Start of DATA LINES

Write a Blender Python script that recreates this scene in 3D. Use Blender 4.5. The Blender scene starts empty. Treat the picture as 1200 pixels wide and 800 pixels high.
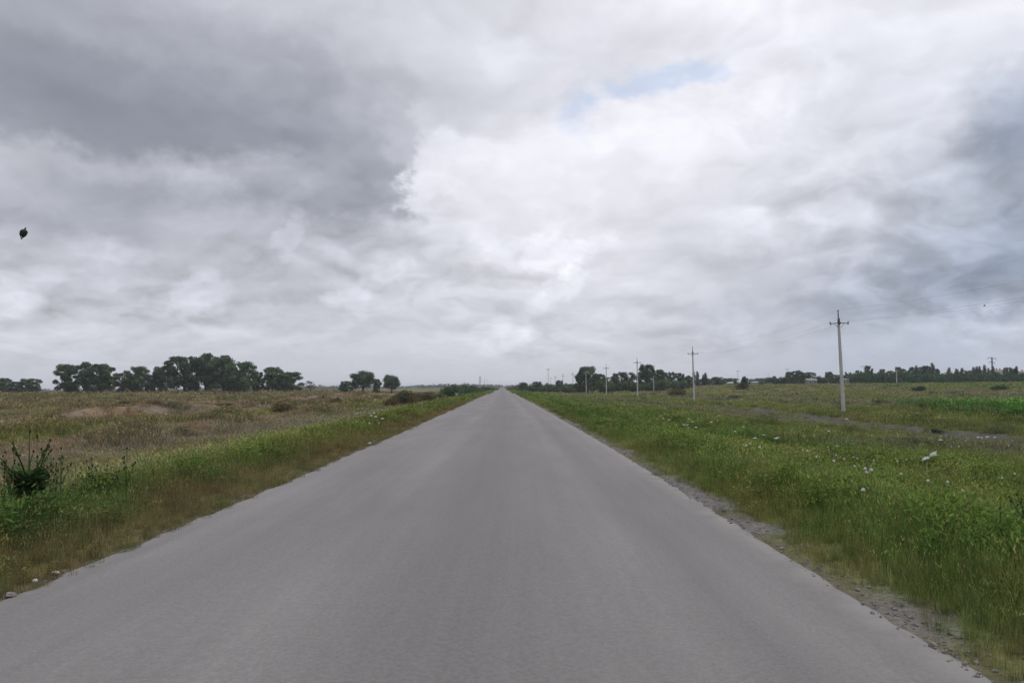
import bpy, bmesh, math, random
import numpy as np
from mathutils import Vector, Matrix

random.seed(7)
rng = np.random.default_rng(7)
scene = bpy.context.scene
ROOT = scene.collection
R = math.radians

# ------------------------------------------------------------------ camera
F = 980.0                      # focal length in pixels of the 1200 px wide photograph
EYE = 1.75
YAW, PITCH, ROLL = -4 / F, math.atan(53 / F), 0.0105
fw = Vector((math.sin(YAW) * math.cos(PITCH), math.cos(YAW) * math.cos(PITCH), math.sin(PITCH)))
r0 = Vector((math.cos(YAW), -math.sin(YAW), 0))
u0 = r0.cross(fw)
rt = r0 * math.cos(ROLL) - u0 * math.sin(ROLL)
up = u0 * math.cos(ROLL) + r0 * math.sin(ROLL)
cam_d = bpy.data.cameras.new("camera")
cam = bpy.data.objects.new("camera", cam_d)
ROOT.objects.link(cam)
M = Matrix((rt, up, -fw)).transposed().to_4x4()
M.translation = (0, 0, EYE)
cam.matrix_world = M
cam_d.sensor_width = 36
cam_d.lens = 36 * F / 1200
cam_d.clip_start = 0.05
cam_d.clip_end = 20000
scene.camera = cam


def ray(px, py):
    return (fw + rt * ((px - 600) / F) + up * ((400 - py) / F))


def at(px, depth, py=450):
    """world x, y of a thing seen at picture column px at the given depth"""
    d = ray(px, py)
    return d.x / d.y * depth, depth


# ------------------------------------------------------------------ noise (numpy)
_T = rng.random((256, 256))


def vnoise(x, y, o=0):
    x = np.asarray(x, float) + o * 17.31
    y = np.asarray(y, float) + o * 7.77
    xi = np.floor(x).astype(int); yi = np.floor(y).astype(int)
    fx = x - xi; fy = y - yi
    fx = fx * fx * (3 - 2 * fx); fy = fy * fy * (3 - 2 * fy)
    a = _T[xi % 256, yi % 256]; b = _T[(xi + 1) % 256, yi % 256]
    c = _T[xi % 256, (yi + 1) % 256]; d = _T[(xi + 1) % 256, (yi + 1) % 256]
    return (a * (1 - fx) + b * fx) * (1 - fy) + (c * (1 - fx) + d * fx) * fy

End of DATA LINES

SET EXERCISE -
Reproduce each line word for word and drop the pictures.

THE RESPONSE -
Write a Blender Python script that recreates this scene in 3D. Use Blender 4.5. The Blender scene starts empty. Treat the picture as 1200 pixels wide and 800 pixels high.
import bpy, bmesh, math, random
import numpy as np
from mathutils import Vector, Matrix

random.seed(7)
rng = np.random.default_rng(7)
scene = bpy.context.scene
ROOT = scene.collection
R = math.radians

# ------------------------------------------------------------------ camera
F = 980.0                      # focal length in pixels of the 1200 px wide photograph
EYE = 1.75
YAW, PITCH, ROLL = -4 / F, math.atan(53 / F), 0.0105
fw = Vector((math.sin(YAW) * math.cos(PITCH), math.cos(YAW) * math.cos(PITCH), math.sin(PITCH)))
r0 = Vector((math.cos(YAW), -math.sin(YAW), 0))
u0 = r0.cross(fw)
rt = r0 * math.cos(ROLL) - u0 * math.sin(ROLL)
up = u0 * math.cos(ROLL) + r0 * math.sin(ROLL)
cam_d = bpy.data.cameras.new("camera")
cam = bpy.data.objects.new("camera", cam_d)
ROOT.objects.link(cam)
M = Matrix((rt, up, -fw)).transposed().to_4x4()
M.translation = (0, 0, EYE)
cam.matrix_world = M
cam_d.sensor_width = 36
cam_d.lens = 36 * F / 1200
cam_d.clip_start = 0.05
cam_d.clip_end = 20000
scene.camera = cam


def ray(px, py):
    return (fw + rt * ((px - 600) / F) + up * ((400 - py) / F))


def at(px, depth, py=450):
    """world x, y of a thing seen at picture column px at the given depth"""
    d = ray(px, py)
    return d.x / d.y * depth, depth


# ------------------------------------------------------------------ noise (numpy)
_T = rng.random((256, 256))


def vnoise(x, y, o=0):
    x = np.asarray(x, float) + o * 17.31
    y = np.asarray(y, float) + o * 7.77
    xi = np.floor(x).astype(int); yi = np.floor(y).astype(int)
    fx = x - xi; fy = y - yi
    fx = fx * fx * (3 - 2 * fx); fy = fy * fy * (3 - 2 * fy)
    a = _T[xi % 256, yi % 256]; b = _T[(xi + 1) % 256, yi % 256]
    c = _T[xi % 256, (yi + 1) % 256]; d = _T[(xi + 1) % 256, (yi + 1) % 256]
    return (a * (1 - fx) + b * fx) * (1 - fy) + (c * (1 - fx) + d * fx) * fy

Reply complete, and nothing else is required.